They didn’t know.

The reasonable approach to EVs becoming economically feasible would have been to cut through the noise and treat it as an add-on to the existing portfolio without compromising the core competence: internal combustion engines.

This they knew.

Dieselgate put them in a hopeless position in the discussion around all encompassing electrification demanded by the governent plus the greedy, short sited pressure from markets.

This led to massive (and forced) investments rushing out electric models nobody asked for by the dozens.

Compromising quality and a sound growth strategy along the way.

The worst possible timing for Dieselgate to hit - steering a whole country and all industry-related countries into an existential crisis.

It is delusional to think german car manufacturers will be anywhere near competitive in the much simpler EV mass(!)market - so thinking to order a whole industry, which is built around a way different technolocal foundation, to just make electric cars from now on without really looking into a viable charging infrastructure is still beyond me.

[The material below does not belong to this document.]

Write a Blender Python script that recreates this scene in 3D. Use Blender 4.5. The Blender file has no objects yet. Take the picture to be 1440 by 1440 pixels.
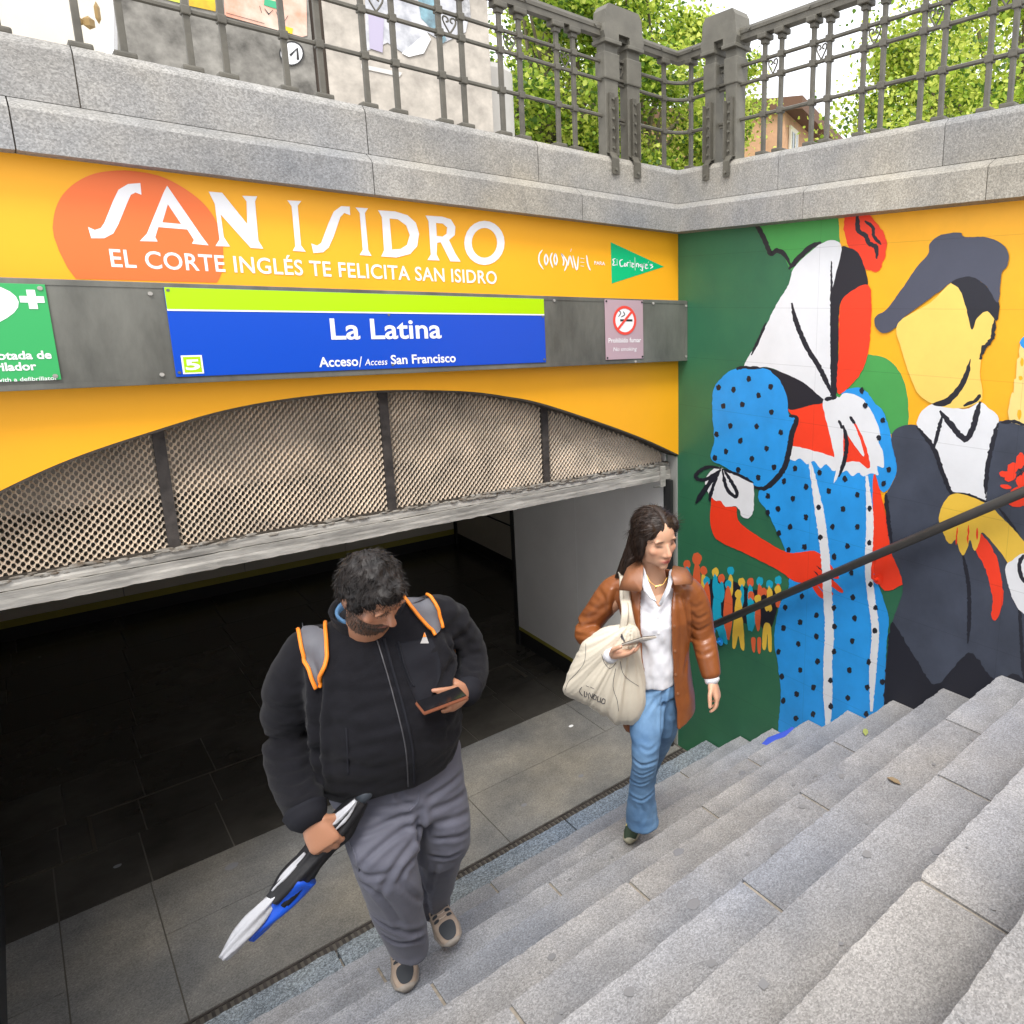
import bpy, bmesh, math, random
import numpy as np
from mathutils import Vector, Matrix, noise
from mathutils.geometry import tessellate_polygon
random.seed(7)
SC = bpy.context.scene
COL = SC.collection
# ------------------------------------------------------------ camera
CP = np.array([-3.3002, -3.7944, 3.3043])
YAW, PIT, ROL, FPX, PX, PY = 0.8049, -0.2010, 0.0165, 999.41, 1041.06, 646.78
_F = np.array([math.sin(YAW)*math.cos(PIT), math.cos(YAW)*math.cos(PIT), math.sin(PIT)])
_R0 = np.array([math.cos(YAW), -math.sin(YAW), 0]); _U0 = np.cross(_R0, _F)
_R = _R0*math.cos(ROL)+_U0*math.sin(ROL); _U = -_R0*math.sin(ROL)+_U0*math.cos(ROL)
cd = bpy.data.cameras.new('camera'); cam = bpy.data.objects.new('camera', cd); COL.objects.link(cam)
M = Matrix(((_R[0], _U[0], -_F[0], CP[0]), (_R[1], _U[1], -_F[1], CP[1]), (_R[2], _U[2], -_F[2], CP[2]), (0, 0, 0, 1)))
cam.matrix_world = M
cd.sensor_fit = 'HORIZONTAL'; cd.sensor_width = 36; cd.lens = FPX/1440*36
cd.shift_x = .5-PX/1440; cd.shift_y = -(.5-PY/1440)
cd.clip_start = .05; cd.clip_end = 2000
SC.camera = cam
# ------------------------------------------------------------ world + sun
SUN_EL, SUN_AZ = math.radians(58), math.radians(215)   # azimuth clockwise from +y
w = bpy.data.worlds.new('World'); SC.world = w; w.use_nodes = True
nt = w.node_tree; nt.nodes.clear()
sky = nt.nodes.new('ShaderNodeTexSky'); sky.sky_type = 'NISHITA'; sky.sun_disc = False
sky.sun_elevation = SUN_EL; sky.sun_rotation = SUN_AZ
sky.air_density = 1.0; sky.dust_density = 6.0; sky.ozone_density = 0.6
bg = nt.nodes.new('ShaderNodeBackground'); bg.inputs['Strength'].default_value = SKY_STR = 0.15
hs = nt.nodes.new('ShaderNodeHueSaturation'); hs.inputs['Saturation'].default_value = .35
wo = nt.nodes.new('ShaderNodeOutputWorld')
tc = nt.nodes.new('ShaderNodeTexCoord'); cn = nt.nodes.new('ShaderNodeTexNoise'); cn.inputs['Scale'].default_value = 2.2; cn.inputs['Detail'].default_value = 6
cr = nt.nodes.new('ShaderNodeMapRange'); cr.inputs[1].default_value = .3; cr.inputs[2].default_value = .6; cr.inputs[3].default_value = .6; cr.inputs[4].default_value = .95
cm = nt.nodes.new('ShaderNodeMix'); cm.data_type = 'RGBA'; cm.inputs[7].default_value = (8.4, 8.5, 8.9, 1)      # thin bright cloud over the clear sky
nt.links.new(tc.outputs['Generated'], cn.inputs[0]); nt.links.new(cn.outputs[0], cr.inputs[0]); nt.links.new(cr.outputs[0], cm.inputs[0])
nt.links.new(sky.outputs[0], hs.inputs['Color']); nt.links.new(hs.outputs[0], cm.inputs[6]); nt.links.new(cm.outputs[2], bg.inputs[0]); nt.links.new(bg.outputs[0], wo.inputs[0])
sd = bpy.data.lights.new('sun', 'SUN'); sd.energy = 1.6; sd.angle = math.radians(18); sd.color = (1, .96, .9)
so = bpy.data.objects.new('sun', sd); COL.objects.link(so)
sdir = Vector((math.sin(SUN_AZ)*math.cos(SUN_EL), math.cos(SUN_AZ)*math.cos(SUN_EL), math.sin(SUN_EL)))
so.rotation_euler = (-sdir).to_track_quat('-Z', 'Y').to_euler(); so.location = (0, 0, 30)
SC.view_settings.view_transform = 'Standard'; SC.view_settings.look = 'None'
SC.view_settings.gamma = 1; SC.view_settings.use_curve_mapping = False
SC.view_settings.exposure = 0.80
SC.cycles.max_bounces = 6; SC.cycles.diffuse_bounces = 4; SC.cycles.transparent_max_bounces = 4
# ------------------------------------------------------------ helpers
ORI = {}
def ray(u, v):
    return _F+(u-PX)/FPX*_R-(v-PY)/FPX*_U
def hit(u, v, ax, val):
    """point where the sight line through photo pixel (u,v) meets the plane axis=val"""
    r = ray(u, v); t = (val-CP[ax])/r[ax]
    return CP+t*r
def setprops(o, label=None, cat=None, group=None, kind=None):
    if label: o['label'] = label
    if cat: o['category'] = cat
    if group: o['group'] = group
    if kind: o['kind'] = kind
def mesh(name, verts, faces, mats, parent=None, origin=None, mi=None, smooth=False, cols=None):
    if origin is None:
        origin = ORI[parent.name] if parent is not None and parent.name in ORI else (0, 0, 0)
    origin = np.array(origin, float)
    v = np.asarray(verts, float).reshape(-1, 3)-origin
    me = bpy.data.meshes.new(name)
    me.from_pydata(v.tolist(), [], [tuple(int(i) for i in f) for f in faces])
    if not isinstance(mats, (list, tuple)): mats = [mats]
    for m in mats: me.materials.append(m)
    if mi is not None: me.polygons.foreach_set('material_index', np.asarray(mi, dtype=np.int32))
    if smooth: me.polygons.foreach_set('use_smooth', [True]*len(me.polygons))
    if cols is not None:
        ca = me.color_attributes.new('Col', 'FLOAT_COLOR', 'POINT')
        c4 = np.ones((len(v), 4)); c4[:, :3] = cols
        ca.data.foreach_set('color', c4.ravel())
    me.update()
    o = bpy.data.objects.new(name, me); COL.objects.link(o)
    if parent is not None:
        o.parent = parent; o.location = Vector(origin)-Vector(ORI[parent.name])
    else: o.location = Vector(origin)
    ORI[o.name] = tuple(origin)
    return o
def empty(name, origin, label=None, cat=None, group=None, kind=None):
    o = bpy.data.objects.new(name, None); COL.objects.link(o); o.location = origin; o.empty_display_size = .1
    ORI[o.name] = tuple(float(x) for x in origin)
    setprops(o, label, cat, group, kind); return o
class MB:
    """collects primitives into one mesh"""
    def __init__(s): s.v = []; s.f = []; s.mi = []
    def add(s, verts, faces, m=0):
        n = len(s.v); s.v.extend([tuple(map(float, p)) for p in verts]); s.f.extend([tuple(n+i for i in f) for f in faces]); s.mi.extend([m]*len(faces)); return s
    def box(s, a, b, m=0, bev=0):
        x0, y0, z0 = (min(a[i], b[i]) for i in range(3)); x1, y1, z1 = (max(a[i], b[i]) for i in range(3))
        if bev <= 0:
            return s.add([(x0,y0,z0),(x1,y0,z0),(x1,y1,z0),(x0,y1,z0),(x0,y0,z1),(x1,y0,z1),(x1,y1,z1),(x0,y1,z1)],
                  [(0,3,2,1),(4,5,6,7),(0,1,5,4),(1,2,6,5),(2,3,7,6),(3,0,4,7)], m)
        bm = bmesh.new(); bmesh.ops.create_cube(bm, size=1)
        for q in bm.verts: q.co = Vector(((x0+x1)/2+q.co.x*(x1-x0), (y0+y1)/2+q.co.y*(y1-y0), (z0+z1)/2+q.co.z*(z1-z0)))
        bmesh.ops.bevel(bm, geom=bm.edges[:], offset=bev, segments=2, affect='EDGES', profile=.6)
        bm.verts.index_update()
        s.add([q.co[:] for q in bm.verts], [[q.index for q in f.verts] for f in bm.faces], m); bm.free(); return s
    def tube(s, pts, r, n=8, m=0, caps=True, flat=1.0, up=None):
        pts = [Vector(p) for p in pts]; rs = r if isinstance(r, (list, tuple)) else [r]*len(pts)
        base = len(s.v); ref = Vector(up) if up else None
        for i, p in enumerate(pts):
            d = (pts[min(i+1, len(pts)-1)]-pts[max(i-1, 0)]).normalized()
            if ref is None:
                ref = Vector((0, 0, 1)) if abs(d.z) < .9 else Vector((1, 0, 0))
            a = d.cross(ref)
            if a.length < 1e-5: a = d.orthogonal()
            a.normalize(); b = a.cross(d); 
            if not up: ref = b
            for k in range(n):
                t = 2*math.pi*(k+.5)/n
                s.v.append(tuple(p+a*(rs[i]*math.cos(t))+b*(rs[i]*flat*math.sin(t))))
        for i in range(len(pts)-1):
            for k in range(n):
                a0 = base+i*n+k; a1 = base+i*n+(k+1) % n
                s.f.append((a0, a1, a1+n, a0+n)); s.mi.append(m)
        if caps:
            s.f.append(tuple(base+k for k in range(n))[::-1]); s.mi.append(m)
            s.f.append(tuple(base+(len(pts)-1)*n+k for k in range(n))); s.mi.append(m)
        return s
    def loft(s, rings, n=16, m=0, caps=True):
        """rings: (centre, half-axis a, half-axis b[, exponent])"""
        base = len(s.v)
        for R in rings:
            c, a, b = (Vector(x) for x in R[:3]); e = R[3] if len(R) > 3 else 1.0
            for k in range(n):
                t = 2*math.pi*k/n; ct, st = math.cos(t), math.sin(t)
                s.v.append(tuple(c+a*(math.copysign(abs(ct)**e, ct))+b*(math.copysign(abs(st)**e, st))))
        L = len(rings)
        for i in range(L-1):
            for k in range(n):
                a0 = base+i*n+k; a1 = base+i*n+(k+1) % n
                s.f.append((a0, a1, a1+n, a0+n)); s.mi.append(m)
        if caps:
            for i, rev in ((0, True), (L-1, False)):
                c = len(s.v); s.v.append(tuple(Vector(rings[i][0])))
                for k in range(n):
                    t = (base+i*n+k, base+i*n+(k+1) % n, c)
                    s.f.append(t[::-1] if rev else t); s.mi.append(m)
        return s
    def ell(s, c, ax, n=14, k=9, m=0):
        """ellipsoid; ax = three half-axis vectors or radii"""
        if not hasattr(ax[0], '__len__'): ax = [(ax[0],0,0),(0,ax[1],0),(0,0,ax[2])]
        A, B, C = (Vector(x) for x in ax); c = Vector(c); rings = []
        for i in range(1, k):
            p = math.pi*i/k; rings.append((c-C*math.cos(p), A*math.sin(p), B*math.sin(p)))
        base = len(s.v); s.loft(rings, n, m, caps=False)
        for i, q, rev in ((0, c-C, True), (k-2, c+C, False)):
            j = len(s.v); s.v.append(tuple(q))
            for t in range(n):
                f = (base+i*n+t, base+i*n+(t+1) % n, j); s.f.append(f[::-1] if rev else f); s.mi.append(m)
        return s
    def build(s, name, mats, parent=None, origin=None, smooth=False, **kw):
        o = mesh(name, s.v, s.f, mats, parent, origin, s.mi, smooth)
        setprops(o, **kw); return o
def tess(loops3, plane):
    """triangulate polygon loops (first outer, rest holes) given as 2D lists"""
    L = [[Vector((p[0], p[1], 0)) for p in lp] for lp in loops3]
    tris = tessellate_polygon(L); flat = [p for lp in loops3 for p in lp]
    return flat, tris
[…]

Plus ICE cars won’t be going away anytime soon and very few have the balls to call this out.

>The worst possible timing for Dieselgate to hit

WHY?! Dieselgate would have been the perfect time for VW to justify abandoning ICE, especially diesel, and shift to fully electric. But no, they just doubled down on ICE and diesel engines. You can't fix stupid.

Of course, in practice, VW couldn't have done that due to it being run by ICE unions who want to keep their jobs at all cost. Maybe they could have spun off the EV business into a new car brand without the shackles of the unions tying them down to dated tech.

It's not just the unions wanting to keep ICEs which are far from dated plus absolutely necessary to keep and further develop.

A monolithic EV-only approach simply isn't feasible since not everyone can switch to an EV - above all, the current state of charging infrastructure is lightyears behind.

Ditching ICEs is the worst thing that could happen. It's really just common sense that happens to be unpopular.